Colloquium announcement

Faculty of Engineering Technology

Department Laser Processing (MS3)
Master programme Mechanical Engineering

As part of his / her master assignment

Bos, W. (Wouter)

will hold a speech entitled:

Design and implementation of a coaxial laser triangulation sensor in a laser metal deposition set-up

Design and implementation of a coaxial laser triangulation sensor in a laser metal deposition set-up - Bos, W. (Wouter)


During the process known as Laser Metal Deposition (LMD), a stream of powder particles is molten by a laser and deposited on a substrate material forming a bead. However, the geometry and dimensions of this bead changes due to undesirable environmental disturbances and varying process variables. Therefore, it is desirable to implement a sensor system able to measure some of the changes in the geometry in real-time. One of these geometrical changes is the height of the bead, which can be measured by measuring the distance between the laser processing head, and the deposited bead, known as the axial displacement.

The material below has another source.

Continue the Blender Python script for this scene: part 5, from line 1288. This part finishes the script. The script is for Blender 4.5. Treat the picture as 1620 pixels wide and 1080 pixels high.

In this thesis, several possibilities for sensors where identified that can be integrated onto the currently existing LMD set-up at the Chair of Laser Processing of the University of Twente. It was chosen to use the method known as Coaxial Laser Triangulation (CLT).

 In coaxial laser triangulation a probe beam is “injected” into the optical path of the high-power laser beam, which reflects of the geometry of the bead, and generates an image on the coaxial camera if the axial displacement increases.

 Over the course of the research, the CLT sensor method was implemented on the existing laser processing setup. In support of this, multiple models were created to examine the behaviour of the sensor. This included: a geometrical model, an optical transmittance model, and a ray tracing model. Using these models, an implementation of this sensor was designed. Next the sensor was implemented, and experiments were performed using this implementation.

 From the results gathered, it was concluded that the created models where relatively accurate however, the behaviour of a diaphragm remained problematic. Furthermore, using the current implementation, the stated accuracy requirement of 0.1 mm could not be met, and a maximum accuracy, in ideal conditions, of 0.2-0.3 mm was achieved. While in non-ideal conditions, an accuracy of 0.6-0.7 mm was reached.

 Overall, the final recommendations where to redesign the system to improve the overall rigidity, axial resolution, and accuracy. This would be done by replacing the probe laser, camera, and optical tubing. Based on these aspects, it will be possible to meet the requirements.